> [Material provided]:
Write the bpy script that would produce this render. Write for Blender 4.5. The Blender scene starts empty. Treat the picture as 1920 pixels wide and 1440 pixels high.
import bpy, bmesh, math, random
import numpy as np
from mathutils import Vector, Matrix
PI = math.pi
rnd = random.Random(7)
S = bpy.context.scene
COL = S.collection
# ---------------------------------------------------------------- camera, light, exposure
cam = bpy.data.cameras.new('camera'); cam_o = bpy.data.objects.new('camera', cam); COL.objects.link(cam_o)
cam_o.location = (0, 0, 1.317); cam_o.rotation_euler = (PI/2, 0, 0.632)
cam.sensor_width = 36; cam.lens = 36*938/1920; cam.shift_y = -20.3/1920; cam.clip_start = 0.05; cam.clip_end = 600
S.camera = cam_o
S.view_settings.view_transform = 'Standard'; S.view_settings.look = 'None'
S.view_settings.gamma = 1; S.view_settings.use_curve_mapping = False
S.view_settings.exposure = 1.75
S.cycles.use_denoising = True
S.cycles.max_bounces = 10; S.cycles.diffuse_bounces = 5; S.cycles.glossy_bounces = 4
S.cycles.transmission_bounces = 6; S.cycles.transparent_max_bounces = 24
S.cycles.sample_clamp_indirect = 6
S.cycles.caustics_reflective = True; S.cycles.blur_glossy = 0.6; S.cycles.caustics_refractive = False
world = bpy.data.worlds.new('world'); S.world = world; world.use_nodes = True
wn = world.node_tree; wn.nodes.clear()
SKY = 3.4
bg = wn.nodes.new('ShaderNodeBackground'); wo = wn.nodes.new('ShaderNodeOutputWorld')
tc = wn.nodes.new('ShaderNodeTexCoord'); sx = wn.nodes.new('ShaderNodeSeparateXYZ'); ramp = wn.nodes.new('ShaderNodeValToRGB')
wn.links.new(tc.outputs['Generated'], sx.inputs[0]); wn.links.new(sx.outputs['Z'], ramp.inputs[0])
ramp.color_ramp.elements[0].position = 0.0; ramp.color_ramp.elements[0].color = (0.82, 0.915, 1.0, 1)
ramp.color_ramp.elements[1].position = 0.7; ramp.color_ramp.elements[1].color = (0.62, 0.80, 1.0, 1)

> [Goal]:
Take the material above and return all of it exactly.

> [Response below]:
Write the bpy script that would produce this render. Write for Blender 4.5. The Blender scene starts empty. Treat the picture as 1920 pixels wide and 1440 pixels high.
import bpy, bmesh, math, random
import numpy as np
from mathutils import Vector, Matrix
PI = math.pi
rnd = random.Random(7)
S = bpy.context.scene
COL = S.collection
# ---------------------------------------------------------------- camera, light, exposure
cam = bpy.data.cameras.new('camera'); cam_o = bpy.data.objects.new('camera', cam); COL.objects.link(cam_o)
cam_o.location = (0, 0, 1.317); cam_o.rotation_euler = (PI/2, 0, 0.632)
cam.sensor_width = 36; cam.lens = 36*938/1920; cam.shift_y = -20.3/1920; cam.clip_start = 0.05; cam.clip_end = 600
S.camera = cam_o
S.view_settings.view_transform = 'Standard'; S.view_settings.look = 'None'
S.view_settings.gamma = 1; S.view_settings.use_curve_mapping = False
S.view_settings.exposure = 1.75
S.cycles.use_denoising = True
S.cycles.max_bounces = 10; S.cycles.diffuse_bounces = 5; S.cycles.glossy_bounces = 4
S.cycles.transmission_bounces = 6; S.cycles.transparent_max_bounces = 24
S.cycles.sample_clamp_indirect = 6
S.cycles.caustics_reflective = True; S.cycles.blur_glossy = 0.6; S.cycles.caustics_refractive = False
world = bpy.data.worlds.new('world'); S.world = world; world.use_nodes = True
wn = world.node_tree; wn.nodes.clear()
SKY = 3.4
bg = wn.nodes.new('ShaderNodeBackground'); wo = wn.nodes.new('ShaderNodeOutputWorld')
tc = wn.nodes.new('ShaderNodeTexCoord'); sx = wn.nodes.new('ShaderNodeSeparateXYZ'); ramp = wn.nodes.new('ShaderNodeValToRGB')
wn.links.new(tc.outputs['Generated'], sx.inputs[0]); wn.links.new(sx.outputs['Z'], ramp.inputs[0])
ramp.color_ramp.elements[0].position = 0.0; ramp.color_ramp.elements[0].color = (0.82, 0.915, 1.0, 1)
ramp.color_ramp.elements[1].position = 0.7; ramp.color_ramp.elements[1].color = (0.62, 0.80, 1.0, 1)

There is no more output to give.